BT Chief Executive warns Prime Minister over fibre pledge
BT Chief Executive Philip Jansen is reported to have told Prime Minister Boris Johnson that cooperation between rival broadband providers will be required if Johnson is to fulfil his pledge to deliver access to full-fibre broadband nationwide by 2025.
Jansen is said to have discussed the plans with the Prime Minister at a Whitehall industry summit Thursday, also attended by Culture Secretary Baroness Nicky Morgan.
In the Conservative’s 2019 election manifesto, Johnson pledged that all premises across the UK would be able to access full-fibre broadband by 2025. This will require operators to connect the estimated 20-30 per cent of the UK in which there are too few premises for investment from multiple providers to be feasible.

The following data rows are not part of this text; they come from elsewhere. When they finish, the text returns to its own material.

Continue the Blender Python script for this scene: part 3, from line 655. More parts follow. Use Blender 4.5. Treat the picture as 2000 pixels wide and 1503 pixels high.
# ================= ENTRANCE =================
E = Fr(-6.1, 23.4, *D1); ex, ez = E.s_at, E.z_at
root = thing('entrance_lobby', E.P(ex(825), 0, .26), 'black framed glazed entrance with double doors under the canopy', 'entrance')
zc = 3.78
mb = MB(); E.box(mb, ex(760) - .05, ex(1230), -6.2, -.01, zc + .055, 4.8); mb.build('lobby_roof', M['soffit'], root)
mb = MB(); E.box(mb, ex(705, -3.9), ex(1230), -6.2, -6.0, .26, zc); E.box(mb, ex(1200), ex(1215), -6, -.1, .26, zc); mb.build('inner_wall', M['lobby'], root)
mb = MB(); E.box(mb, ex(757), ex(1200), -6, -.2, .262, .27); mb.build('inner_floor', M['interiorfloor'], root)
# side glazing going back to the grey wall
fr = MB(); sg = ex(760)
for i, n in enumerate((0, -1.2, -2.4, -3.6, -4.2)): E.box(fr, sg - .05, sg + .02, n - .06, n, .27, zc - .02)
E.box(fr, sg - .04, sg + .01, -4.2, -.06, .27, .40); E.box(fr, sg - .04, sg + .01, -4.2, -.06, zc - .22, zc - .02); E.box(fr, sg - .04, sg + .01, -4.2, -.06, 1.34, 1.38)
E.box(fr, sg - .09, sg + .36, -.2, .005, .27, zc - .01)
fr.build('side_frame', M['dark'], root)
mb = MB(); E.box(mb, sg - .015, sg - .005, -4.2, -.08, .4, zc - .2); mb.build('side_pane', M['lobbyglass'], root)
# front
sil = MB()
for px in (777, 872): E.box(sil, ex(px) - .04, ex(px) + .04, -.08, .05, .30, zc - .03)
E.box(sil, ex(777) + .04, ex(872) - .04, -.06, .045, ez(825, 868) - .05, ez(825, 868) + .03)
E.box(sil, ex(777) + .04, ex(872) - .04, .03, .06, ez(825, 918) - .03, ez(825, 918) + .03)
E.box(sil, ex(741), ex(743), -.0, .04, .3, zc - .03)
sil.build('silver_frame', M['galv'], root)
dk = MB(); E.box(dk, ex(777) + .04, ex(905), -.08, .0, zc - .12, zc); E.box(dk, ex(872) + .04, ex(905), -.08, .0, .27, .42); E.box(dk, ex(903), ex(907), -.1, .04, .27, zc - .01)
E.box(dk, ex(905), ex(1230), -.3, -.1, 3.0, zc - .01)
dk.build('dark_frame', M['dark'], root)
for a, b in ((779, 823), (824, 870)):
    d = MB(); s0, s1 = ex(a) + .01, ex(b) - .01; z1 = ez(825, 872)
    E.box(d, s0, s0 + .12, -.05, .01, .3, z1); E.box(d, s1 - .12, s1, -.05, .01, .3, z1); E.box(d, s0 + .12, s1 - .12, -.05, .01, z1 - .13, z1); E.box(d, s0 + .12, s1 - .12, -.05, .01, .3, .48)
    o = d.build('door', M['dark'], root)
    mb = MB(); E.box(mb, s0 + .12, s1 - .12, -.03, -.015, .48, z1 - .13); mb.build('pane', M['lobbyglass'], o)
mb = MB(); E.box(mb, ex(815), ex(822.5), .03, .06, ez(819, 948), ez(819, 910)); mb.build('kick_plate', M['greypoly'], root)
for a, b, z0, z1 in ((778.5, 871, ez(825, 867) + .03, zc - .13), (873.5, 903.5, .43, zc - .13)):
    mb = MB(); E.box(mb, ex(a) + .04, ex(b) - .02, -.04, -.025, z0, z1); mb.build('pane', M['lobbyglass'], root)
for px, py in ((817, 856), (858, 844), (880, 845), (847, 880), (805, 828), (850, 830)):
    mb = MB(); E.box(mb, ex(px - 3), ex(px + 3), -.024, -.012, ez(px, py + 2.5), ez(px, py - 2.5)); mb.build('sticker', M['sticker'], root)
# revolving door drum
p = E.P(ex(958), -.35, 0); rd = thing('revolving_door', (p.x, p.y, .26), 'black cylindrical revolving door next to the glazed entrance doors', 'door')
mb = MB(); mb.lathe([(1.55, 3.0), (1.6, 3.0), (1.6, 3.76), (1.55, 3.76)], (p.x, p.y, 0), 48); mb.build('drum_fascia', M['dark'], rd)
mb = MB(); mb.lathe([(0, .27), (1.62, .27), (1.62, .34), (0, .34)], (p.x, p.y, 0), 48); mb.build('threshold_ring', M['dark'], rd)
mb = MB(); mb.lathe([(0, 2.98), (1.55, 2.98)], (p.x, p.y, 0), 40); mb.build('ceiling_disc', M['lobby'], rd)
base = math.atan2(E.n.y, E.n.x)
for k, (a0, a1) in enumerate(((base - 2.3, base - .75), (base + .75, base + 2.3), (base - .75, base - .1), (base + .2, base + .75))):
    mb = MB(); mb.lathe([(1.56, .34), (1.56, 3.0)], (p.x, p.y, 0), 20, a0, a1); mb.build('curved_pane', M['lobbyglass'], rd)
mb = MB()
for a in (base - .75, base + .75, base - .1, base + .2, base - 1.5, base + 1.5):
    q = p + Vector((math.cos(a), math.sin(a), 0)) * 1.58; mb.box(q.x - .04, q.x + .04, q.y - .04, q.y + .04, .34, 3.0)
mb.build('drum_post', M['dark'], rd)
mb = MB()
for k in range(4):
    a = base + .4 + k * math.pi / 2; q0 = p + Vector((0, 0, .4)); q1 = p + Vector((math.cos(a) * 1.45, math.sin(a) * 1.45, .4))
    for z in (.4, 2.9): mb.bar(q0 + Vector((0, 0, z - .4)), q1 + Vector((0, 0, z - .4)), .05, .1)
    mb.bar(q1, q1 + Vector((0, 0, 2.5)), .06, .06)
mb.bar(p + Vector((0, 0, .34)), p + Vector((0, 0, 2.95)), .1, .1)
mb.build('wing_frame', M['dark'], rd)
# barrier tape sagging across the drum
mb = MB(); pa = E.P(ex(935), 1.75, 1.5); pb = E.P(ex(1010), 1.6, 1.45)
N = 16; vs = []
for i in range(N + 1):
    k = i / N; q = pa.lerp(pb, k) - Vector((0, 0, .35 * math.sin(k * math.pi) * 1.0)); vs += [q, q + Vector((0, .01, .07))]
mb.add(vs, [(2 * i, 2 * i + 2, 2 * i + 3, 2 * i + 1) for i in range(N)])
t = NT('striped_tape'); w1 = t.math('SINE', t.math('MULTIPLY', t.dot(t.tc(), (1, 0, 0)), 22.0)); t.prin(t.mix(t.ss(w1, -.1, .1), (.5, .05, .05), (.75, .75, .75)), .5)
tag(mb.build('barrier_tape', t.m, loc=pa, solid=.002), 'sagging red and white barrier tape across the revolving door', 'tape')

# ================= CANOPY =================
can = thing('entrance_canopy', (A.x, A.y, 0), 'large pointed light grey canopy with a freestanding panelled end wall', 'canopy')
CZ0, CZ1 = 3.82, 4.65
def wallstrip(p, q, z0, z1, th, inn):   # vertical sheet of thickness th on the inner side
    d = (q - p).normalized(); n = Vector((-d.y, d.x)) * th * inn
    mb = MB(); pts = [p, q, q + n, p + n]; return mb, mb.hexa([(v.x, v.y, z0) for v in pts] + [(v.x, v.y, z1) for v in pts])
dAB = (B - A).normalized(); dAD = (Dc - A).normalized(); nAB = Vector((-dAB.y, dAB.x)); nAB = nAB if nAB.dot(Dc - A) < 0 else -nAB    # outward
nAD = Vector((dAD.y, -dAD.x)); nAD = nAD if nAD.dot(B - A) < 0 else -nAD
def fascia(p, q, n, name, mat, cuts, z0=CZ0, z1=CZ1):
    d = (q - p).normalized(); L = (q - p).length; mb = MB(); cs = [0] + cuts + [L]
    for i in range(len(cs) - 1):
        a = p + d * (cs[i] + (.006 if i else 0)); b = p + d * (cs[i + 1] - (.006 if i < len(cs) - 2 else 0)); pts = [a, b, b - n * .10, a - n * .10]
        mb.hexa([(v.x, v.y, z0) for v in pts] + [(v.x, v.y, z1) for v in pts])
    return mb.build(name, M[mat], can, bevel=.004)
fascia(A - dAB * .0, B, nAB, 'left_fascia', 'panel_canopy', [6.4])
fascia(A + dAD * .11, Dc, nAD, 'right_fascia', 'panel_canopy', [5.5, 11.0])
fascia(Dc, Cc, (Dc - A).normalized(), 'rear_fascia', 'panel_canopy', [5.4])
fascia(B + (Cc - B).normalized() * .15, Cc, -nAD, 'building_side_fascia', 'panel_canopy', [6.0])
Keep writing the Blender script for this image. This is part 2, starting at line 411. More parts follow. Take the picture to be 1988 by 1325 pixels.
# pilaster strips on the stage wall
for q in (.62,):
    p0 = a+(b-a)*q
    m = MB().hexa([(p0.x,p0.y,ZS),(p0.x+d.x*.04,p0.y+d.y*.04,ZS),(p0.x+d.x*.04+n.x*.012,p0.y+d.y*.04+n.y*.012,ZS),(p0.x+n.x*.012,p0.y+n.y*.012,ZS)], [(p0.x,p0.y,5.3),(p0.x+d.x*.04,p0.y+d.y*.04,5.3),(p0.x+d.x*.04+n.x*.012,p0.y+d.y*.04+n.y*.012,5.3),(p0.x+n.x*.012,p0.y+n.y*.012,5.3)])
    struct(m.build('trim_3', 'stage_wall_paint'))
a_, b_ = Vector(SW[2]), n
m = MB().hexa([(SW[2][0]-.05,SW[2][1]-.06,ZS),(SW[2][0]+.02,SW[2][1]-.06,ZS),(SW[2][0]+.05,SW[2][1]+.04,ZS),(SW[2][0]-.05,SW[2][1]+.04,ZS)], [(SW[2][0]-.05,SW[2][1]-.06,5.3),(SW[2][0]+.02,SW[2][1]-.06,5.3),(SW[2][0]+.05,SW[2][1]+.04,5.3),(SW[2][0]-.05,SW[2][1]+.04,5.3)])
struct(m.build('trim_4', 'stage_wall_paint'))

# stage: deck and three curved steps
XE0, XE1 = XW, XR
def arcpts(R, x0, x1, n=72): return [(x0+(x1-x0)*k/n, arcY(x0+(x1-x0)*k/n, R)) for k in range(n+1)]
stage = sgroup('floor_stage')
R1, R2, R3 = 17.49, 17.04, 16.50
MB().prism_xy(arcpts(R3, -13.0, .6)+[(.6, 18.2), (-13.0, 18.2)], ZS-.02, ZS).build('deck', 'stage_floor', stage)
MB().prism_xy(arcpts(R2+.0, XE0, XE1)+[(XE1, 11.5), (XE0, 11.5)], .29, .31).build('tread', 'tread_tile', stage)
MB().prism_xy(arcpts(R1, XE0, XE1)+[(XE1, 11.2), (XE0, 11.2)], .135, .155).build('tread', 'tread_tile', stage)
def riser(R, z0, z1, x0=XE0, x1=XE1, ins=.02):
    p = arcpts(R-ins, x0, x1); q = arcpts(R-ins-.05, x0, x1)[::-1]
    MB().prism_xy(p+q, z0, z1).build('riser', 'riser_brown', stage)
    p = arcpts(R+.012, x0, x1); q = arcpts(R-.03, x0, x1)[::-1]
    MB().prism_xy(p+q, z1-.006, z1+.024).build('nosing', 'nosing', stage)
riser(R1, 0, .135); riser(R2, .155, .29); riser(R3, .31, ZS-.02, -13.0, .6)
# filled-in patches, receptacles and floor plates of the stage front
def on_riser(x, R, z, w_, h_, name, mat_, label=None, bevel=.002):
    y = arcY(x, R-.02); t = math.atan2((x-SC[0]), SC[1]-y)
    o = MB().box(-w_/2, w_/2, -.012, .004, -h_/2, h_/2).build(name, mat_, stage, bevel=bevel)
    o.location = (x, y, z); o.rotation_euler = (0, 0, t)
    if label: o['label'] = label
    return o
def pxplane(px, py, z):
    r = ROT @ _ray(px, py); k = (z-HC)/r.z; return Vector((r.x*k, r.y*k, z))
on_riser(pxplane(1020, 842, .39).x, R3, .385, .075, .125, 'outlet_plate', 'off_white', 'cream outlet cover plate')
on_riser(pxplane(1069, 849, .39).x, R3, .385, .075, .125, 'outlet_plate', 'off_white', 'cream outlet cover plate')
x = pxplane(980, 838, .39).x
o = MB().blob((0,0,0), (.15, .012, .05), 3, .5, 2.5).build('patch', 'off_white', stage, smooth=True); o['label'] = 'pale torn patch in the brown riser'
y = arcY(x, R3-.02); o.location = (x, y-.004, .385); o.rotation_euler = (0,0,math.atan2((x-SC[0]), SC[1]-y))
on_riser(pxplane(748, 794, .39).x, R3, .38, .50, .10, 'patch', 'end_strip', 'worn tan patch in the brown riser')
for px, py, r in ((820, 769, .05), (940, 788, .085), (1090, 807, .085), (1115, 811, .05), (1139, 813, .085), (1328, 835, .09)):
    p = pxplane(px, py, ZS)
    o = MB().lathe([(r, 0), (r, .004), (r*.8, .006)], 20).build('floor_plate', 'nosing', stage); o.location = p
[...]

According to Mr Jansen, this would be best achieved through a “single rural network” scheme, which would allow operators to avoid overlapping one another while not breaching competition laws. Ofcom’s current competition policy forbids rival firms from collaborating over price-fixing concerns.
Jansen proposed that, mediated by the government or Ofcom, a scheme could allow competing firms to share their rollout plans, guaranteeing companies a monopoly in rural areas where they decide to build.
This would share similarities with a scheme set to be put in place in the mobile industry, to cut the costs of extending mobile coverage to rural “not spots”.
BT hopes to upgrade all of its 15 million existing copper phone lines to fibre by 2025, pledging to upgrade four million by next year. However, before fully pledging the investment to meet this goal, the operator has sought government and regulatory tax cuts and assurances on returns.
While the Prime Minister has proposed a £5 billion subsidy to help connect rural areas, BT remains concerned about making losses in the venture. Mr Jansen is said to have advised government figures to make rural investment a condition of providers being allowed to develop urban full-fibre networks.